Varios se arrodillan en el río y ella derrama con delicadeza el agua y las plantas sobre el cuello y la cabeza de quienes aceptan participar en este rito antiguo. Luego toca el cabello y la piel con sus manos. Muchos se emocionan.
Arriba, alto, el sol de la Amazonia no da tregua.
Cuatro horas más tarde, nuevamente se desatará un diluvio.
“No somos una ONG”
Natura, fundada en 1969 por Luiz Seabra en Sao Paulo, está hoy en 14 países. Parte importante de las materias primas que usa para sus productos vienen de la Amazonia. Está presente allí desde 2020. Trabaja con 45 comunidades locales, que involucran alrededor de 10 mil familias y que le proveen 33 ingredientes nativos. Su modelo de negocios en la zona incluye, por supuesto, el incremento de sus ingresos, pero se considera completo con la generación de impactos positivos en lo que definen tres áreas igual de importantes que la financiera: la naturaleza, las comunidades y el ser humano.

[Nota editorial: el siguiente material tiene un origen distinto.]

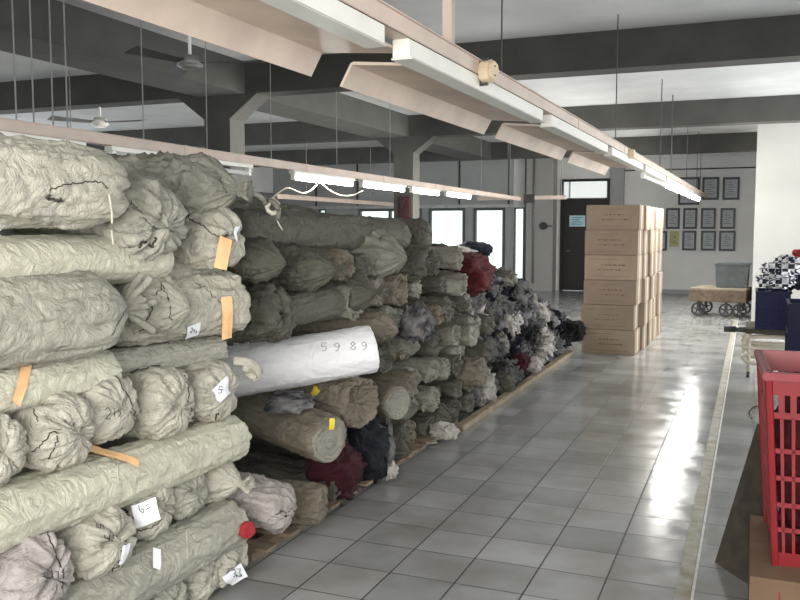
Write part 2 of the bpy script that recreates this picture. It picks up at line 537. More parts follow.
# junction box on track A, small one further
p = on(0, 482, 72, -1.13)
t = thing('junction_box', 'yellowed eight-sided plastic junction box clipped on the near aisle track', 'junction box', (p.x + .03, p.y, p.z - .05), math.radians(-12))
ob('box_body', lambda b: cyl(b, (-.03, 0, .05), (.02, 0, .05), .052, 8), M['plas'], t, bevel=.004)
ob('box_lid', lambda b: cyl(b, (.021, 0, .05), (.031, 0, .05), .045, 8), M['plas'], t, bevel=.003)
ob('screw', lambda b: (cyl(b, (.031, .0, .03), (.034, 0, .03), .004), cyl(b, (.031, 0, .07), (.034, 0, .07), .004)), M['steel'], t)
ob('cable_tie', lambda b: bx(b, -.055, .0, -.012, .0, -.01, .11), M['steel'], t)
p = on(0, 629, 153, -1.09)
t = thing('junction_box', 'small yellowed junction box on the aisle track, above the carton stack', 'junction box', (p.x, p.y, p.z - .02))
ob('box_body', lambda b: bx(b, -.02, .05, -.05, .05, -.03, .05), M['plas'], t, bevel=.004)

B0 = Vector((-4.02, 2.2, 2.16)); B1 = Vector((-4.5, 17.5, 2.2))
hangB = [(on(0, x, 100, -4.12).y, .005) for x in (10, 28, 48, 63)] + [(on(0, x, 100, -4.2).y, .004) for x in (133, 200, 268, 338, 395)] + [(14.5, .004), (16.5, .004)]
tB, angB, _ = row_frame(B0, B1, 'pale lamp track hung over the sack piles, left of the aisle', 'lighting track', hangB, M['rod'], duct_z=(0, .075))
def yB(px):
    return on(0, px, 180, -4.28).y
LB = [(yB(283), yB(352)), (yB(357), yB(407)), (yB(411), yB(444)), (yB(449), yB(478))]
for i, (y0, y1) in enumerate([(2.6, 4.6), (4.75, 6.9)] + LB):
    q = B0 + (B1 - B0) * ((y0 - B0.y) / (B1.y - B0.y)); q.z -= .035
    lit = i >= 2
    lamp(q, angB, min(y1 - y0 - .08, 1.9), False, lit if i else False, ('lit' if lit else 'unlit') + ' fluorescent lamp, ' + desc[i] + ' along the left track over the sacks', 'fluorescent lamps along the left track', drop=.0)
tube_mesh('power_cable', [on(0, x, yy, -4.2) for x, yy in ((270, 200), (279, 192), (288, 187), (296, 191), (304, 194), (312, 190), (317, 185))], .008, M['cord'])
o = bpy.data.objects['power_cable']; rel(tag(o, 'white cable looped below the nearest lit lamp', 'cable'))
o = tube_mesh('power_cable', [on(0, x, yy, -4.25) for x, yy in ((322, 184), (330, 191), (340, 196), (352, 196), (362, 191))], .008, M['cord'])
rel(tag(o, 'white cable sagging between the first two lit lamps', 'cable'))
C0 = Vector((-7.4, 6, 2.1)); C1 = Vector((-7.7, 20, 2.1))
tC, _, _ = row_frame(C0, C1, 'farthest unlit lamp track left behind the sack piles', 'lighting track', [(yy, .006) for yy in (8, 11, 14, 17)], M['rod'], duct_z=(0, .08))
ob('switch_box', lambda b: bx(b, -.06, .12, 6, 6.7, -.08, .08), M['steel'], tC)
# cross track near door
o = thing('lighting_track', 'short pale track crossing before the cream pilaster with a black box', 'lighting track', on(1, 478, 198, 17.9))
q1 = on(1, 566, 203, 17.9) - o.location
ob('cable_duct', lambda b: bx(b, 0, q1.x, -.03, .03, -.05, .03), M['duct'], o)
q2 = on(1, 530, 205, 17.9) - o.location
ob('switch_box', lambda b: bx(b, q2.x - .12, q2.x + .1, -.08, -.03, -.12, .06), M['steel'], o)
ob('hanger', lambda b: (cyl(b, (.7, 0, .03), (.7, 0, ZC - o.location.z), .008, 8), cyl(b, (q1.x - .1, 0, .03), (q1.x - .1, 0, ZC - o.location.z), .008, 8)), M['rod'], o)


# ------------------------------------------------------------------ ceiling fans
def fan(p, ztop, label, globe, a0, dark):
    t = thing('ceiling_fan', label, 'fan', (p.x, p.y, p.z))
    ob('down_rod', lambda b: cyl(b, (0, 0, .05), (0, 0, ztop - p.z), .014), M['white'], t)
    ob('canopy', lambda b: cyl(b, (0, 0, ztop - p.z - .07), (0, 0, ztop - p.z), .03, 16, .06), M['white'], t, smooth=True)
    ob('motor', lambda b: (cyl(b, (0, 0, -.03), (0, 0, .05), .11, 20, .07), cyl(b, (0, 0, -.06), (0, 0, -.03), .07, 20, .11)), M['rod' if not globe else 'white'], t, smooth=True)
    for i in range(3):
        a = a0 + i * 2 * PI / 3
        def bl(b):
            vs = bx(b, .1, .62, -.06, .06, -.006, .0)
            for v in vs:
                if v.co.x > .3: v.co.y *= 1.25
                else: v.co.y *= .7
                v.co.z += v.co.y * .25
            bmesh.ops.rotate(b, verts=vs, cent=(0, 0, 0), matrix=Matrix.Rotation(a, 3, 'Z'))
        ob('blade', bl, dark, t)


fan(on(2, 190, 62, 2.98), ZC, 'dusty ceiling fan with dark blades before the near column', False, .35, M['steel'])
fan(on(2, 100, 122, 2.9), ZC, 'small far ceiling fan with white hub at far left', True, .1, M['rod'])


# ------------------------------------------------------------------ SACKS
def rid(x):
    return 1 - abs(x) * 2


class Sack:
    pass


def sack(p0, p1, r, end='round', m='sack', seed=0, flat=.92, droop=0, wr=1.0, name='fabric_sack', back='round', nseg=104, nring=90, tuft=True, crease=None, capl=1.0, pleat=1.0):
    p0 = Vector(p0); p1 = Vector(p1)
    d = (p1 - p0); Lg = d.length; d.normalize()
    s = d.cross(Vector((0, 0, 1))).normalized()
    u = s.cross(d).normalized()
    rnd = random.Random(seed * 7919 + 13)
    off = Vector((rnd.uniform(-50, 50), rnd.uniform(-50, 50), rnd.uniform(-50, 50)))
    rings = []                       # (axial, factor, pleat weight, capness)

    def tail(style):
        out = []                     # (distance from end tip inward, factor, pleat, cap)
        if style == 'round':
            for i in range(13):
                q = i / 12           # 0 rim ... 1 tip
                a = q * PI / 2
                out.append((r * .62 * capl * (1 - math.sin(a)), max(.02, math.cos(a) ** .75), .25 + .5 * q, q))
        elif style == 'flat':
            out += [(r * .2, 1, .1, 0), (r * .1, .985, .1, .1), (r * .04, .95, .1, .2), (r * .01, .9, .1, .3)]
            for i in range(1, 9):
                out.append((r * (.01 + .03 * math.sin(i * 2.2) - .02 * (8 - i) / 8), .9 * (1 - i / 8.2), .12, .3 + .7 * i / 8))
        elif style == 'tied':
            for i in range(16):
                q = i / 15
                f = 1 - (q ** 1.5) * .88
                f = f * (1 if q < .98 else 1)
                out.append((r * 1.05 * (1 - q), f, q ** .7, q))
            if tuft:
                for dd, f in ((-.10, .13), (-.2, .2), (-.32, .30), (-.38, .32), (-.33, .2), (-.26, .05)):
                    out.append((r * dd, f, 1, 1))
            else:
                out.append((r * -.03, .03, 1, 1))
        elif style == 'open':        # a collar round a sunken dark mouth
            out += [(r * .25, 1, .5, 0), (r * .1, 1.0, .7, .1), (0, .96, .9, .2), (r * .03, .86, .9, .3), (r * .15, .8, .7, .4), (r * .3, .7, .4, .5), (r * .33, .4, .3, .7), (r * .33, .05, .2, 1)]
        return out
    tb = tail(back); te = tail(end)
    fb = max(x[0] for x in tb); fe = max(x[0] for x in te)
    for a, f, pl, cp in reversed(tb): rings.append((a, f, pl, cp))
    n = nring
    for i in range(1, n):
        rings.append((fb + (Lg - fb - fe) * i / n, 1, max(0, .35 - min(i, n - i) / n) if end != 'tied' else max(0, .75 - (n - i) / n * 1.3), 0))
    for a, f, pl, cp in te: rings.append((Lg - a, f, pl, cp))
    kp = rnd.choice((9, 11, 13))
    ca = rnd.uniform(0, PI) if crease is None else crease
    V = []
    for ax, f, pl, cp in rings:
        t = ax / Lg
        for j in range(nseg):
            a = 2 * PI * j / nseg
            ca_, sa_ = math.cos(a), math.sin(a)
            P = Vector((ax * 3.2, ca_ * r * 7, sa_ * r * 7)) + off
            lump = noise.noise(P * .55) * .17 + noise.noise(P * 1.5) * .05
            w1 = rid(noise.noise(Vector((ax * 2.4, ca_ * 1.9, sa_ * 1.9)) * 1.1 + off)) ** 3 * .10
            w2 = rid(noise.noise(Vector((ax * 16, ca_ * 2.0, sa_ * 2.0)) + off * 2)) ** 4 * .065
            w3 = noise.noise(Vector((ax * 22, ca_ * r * 26, sa_ * r * 26)) + off) * .022
            plt = abs(math.sin(a * kp / 2 + noise.noise(Vector((ax * 4, ca_ * 2, sa_ * 2)) + off) * 2.2)) ** .7 - .6
            wp = Vector((ax * 5.5, ca_ * 1.5, sa_ * 1.5)) + off * .7
            wp = wp + noise.noise_vector(wp * 1.3) * .55
            v1 = max(0, 1 - abs(noise.noise(wp)) * 9) ** 1.5
            wp2 = Vector((ax * 11 + f * 2, ca_ * 2.6, sa_ * 2.6)) + off * 1.3
            wp2 = wp2 + noise.noise_vector(wp2) * .5
            v2 = max(0, 1 - abs(noise.noise(wp2)) * 6) ** 1.5
            rr = 1 - wr * (.085 * v1 + .05 * v2) * (.45 + .55 * min(1, cp * 2 + .5)) + wr * (lump + (w1 + w2 + w3 - .05) * 1.1) + wr * pl * plt * .42 * min(1, .35 + (1 - f)) * (1 if end != 'tied' else .8) * pleat
            rad = r * f * rr
            axx = ax - (r * .16 * (v1 + .5 * v2) * min(1, cp * 2) * wr if end != 'tied' else 0)
            if cp > 0 and end != 'tied':
                # cap creases pushed in along a line
                cx = f * math.cos(a - ca)
                axx += -r * .22 * math.exp(-((cx - .15) / .09) ** 2) * cp * wr * (1 if t > .5 else -1) * (1.2 if end == 'round' else .5)
                axx += r * .12 * noise.noise(Vector((f * ca_ * 2.4, f * sa_ * 2.4, 3)) + off) * min(1, cp * 3) * wr
            if cp > .95 and end == 'tied':
                axx += r * .10 * noise.noise(Vector((ca_ * 3, sa_ * 3, 1)) + off)
            q = p0 + d * axx + s * ca_ * rad + u * sa_ * rad * flat
            if sa_ < -.55: q = q + u * (-(sa_ + .55)) * rad * .25     # flattened underside
            q.z -= droop * t * t
            V.append(q)
    N = len(rings)
    Fc = []
    for i in range(N - 1):
        for j in range(nseg):
            Fc.append((i * nseg + j, i * nseg + (j + 1) % nseg, (i + 1) * nseg + (j + 1) % nseg, (i + 1) * nseg + j))
    Fc.append(tuple(range(nseg))[::-1]); Fc.append(tuple((N - 1) * nseg + j for j in range(nseg)))
    base = Vector(((p0.x + p1.x) / 2, (p0.y + p1.y) / 2, max(0.0, min(v.z for v in V))))
    dz = max(0, .003 - min(v.z for v in V)) if base.z == 0 else 0
    V = [v + Vector((0, 0, dz)) for v in V]
    me = bpy.data.meshes.new(name)
    me.from_pydata([v - base for v in V], [], Fc)
    for p in me.polygons: p.use_smooth = True
    o = link(name, me, M[m], None, base)
    S = Sack(); S.o = o; S.base = base; S.bvh = BVHTree.FromPolygons(V, Fc); S.r = r; S.p1 = p1; S.d = d; S.s = s; S.u = u; S.flat = flat
    return S


def cast(S, x, y):
    h, n, i, dist = S.bvh.ray_cast(CAM, ray(x, y).normalized())
    return h, n


def ribbon(S, pix, w, m, name, off=.001, parent=None, wobble=0, round_=False, sub=6):
    if m == 'seam': w = w * .62; wobble *= 1.6
    """a seam / stroke lying on the sack along photo points"""
    pts = []
    for (a, b) in zip(pix, pix[1:]):
        for k in range(sub):
            t = k / sub
            x = a[0] + (b[0] - a[0]) * t; y = a[1] + (b[1] - a[1]) * t
            if wobble:
                x += wobble * noise.noise(Vector((x * .35, y * .35, 1))); y += wobble * noise.noise(Vector((x * .35, y * .35, 7)))
            h, n = cast(S, x, y)
            if h is not None:
                if n.dot(CAM - h) < 0: n = -n
                pts.append(h + n * off)
    # drop jumps
    out = []
    for p in pts:
        if out and (p - out[-1]).length > .12: break
        out.append(p)
    if len(out) < 3: return None
    o = tube_mesh(name, [p - S.base for p in out], w, M[m] if isinstance(m, str) else m, parent or S.o, 6, 0)
    return o


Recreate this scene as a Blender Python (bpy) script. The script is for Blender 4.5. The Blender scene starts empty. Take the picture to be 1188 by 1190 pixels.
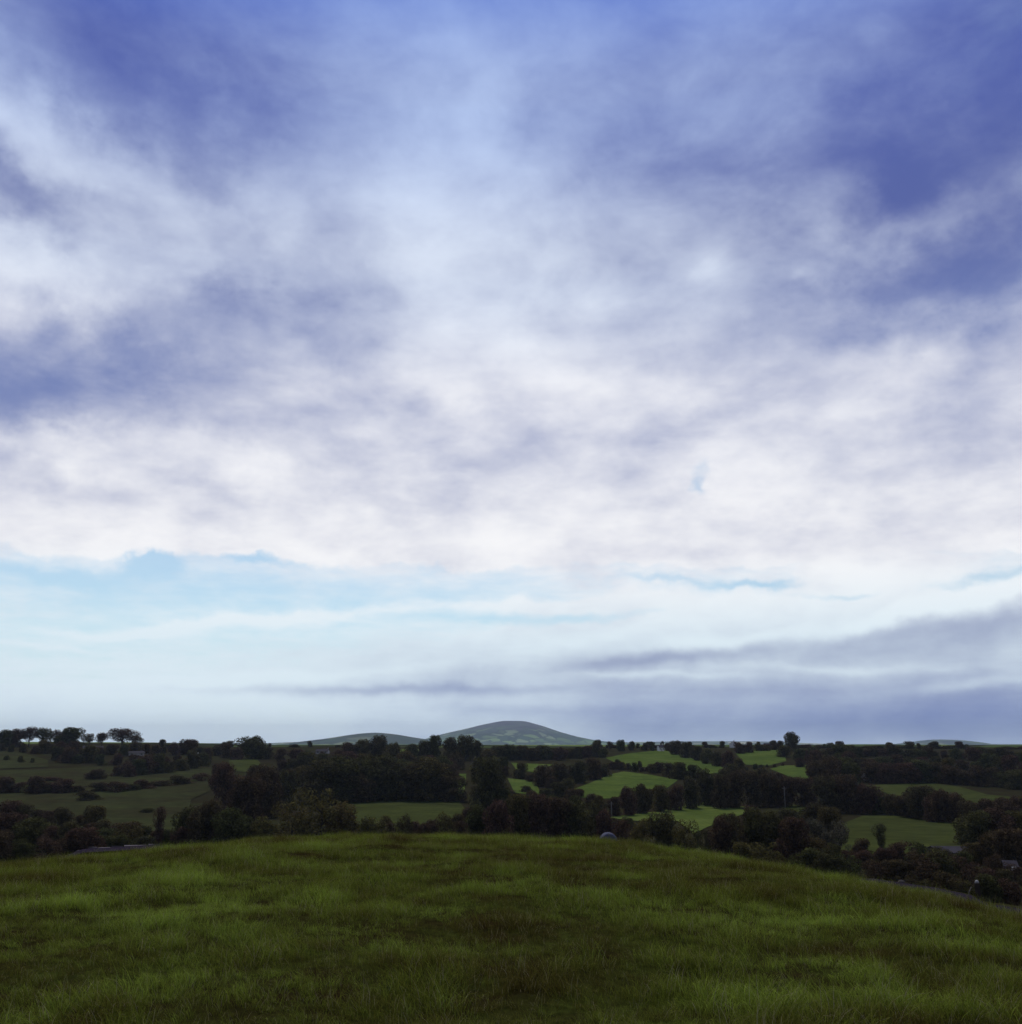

Para ello reparte sus ganancias por ventas con sus proveedores amazónicos, los capacita, transfiere tecnología, hace investigaciones de nuevos insumos y, de paso, los acompaña en la conservación de la Amazonia. “Hoy aseguramos la conservación de 2,2 millones de hectáreas, y la meta es llegar a 3 millones en 2030”, señala Mauro Costa, gerente de relacionamiento con comunidades.
No maquillan, sin embargo, su objetivo de rentabilizar la tarea. “La nuestra es una operación grande, demasiado para que sea sólo un proyecto social. Eso lo hemos integrado como una estrategia del propio negocio. El desafío social y ambiental se ha vuelto una oportunidad para las comunidades y para nosotros. Hay impactos para nuestros proveedores, pero también nosotros recibimos un producto mejor, nuestra logística se vuelve más barata, etc. No es una acción meramente beneficiaria. No somos una ONG, pero si lo fuéramos sería una con ingresos netos de 24 billones de reales (US$ 4.514 millones) por año”, dice Paulo Dallari, director de reputación y relaciones gubernamentales. Agrega más números: 1.018 tiendas, 3 millones de consultoras de venta en América Latina, cinco fábricas en distintos países, 18 centros de distribución.
"No somos una ONG, pero si lo fuéramos sería una con ingresos netos de 24 billones de reales (US$ 4.514 millones) por año”, dice Paulo Dallari, director de reputación y relaciones gubernamentales.
Y cuando todo parece irse demasiado hacia el lado del negocio, aparece Sabina Zaffora -gerenta de sustentabilidad para países de habla hispana- y recuerda lo que en Natura repiten como mantra: “Por cada real que facturamos como negocio, devolvemos 2,5 a la sociedad en impacto positivo”.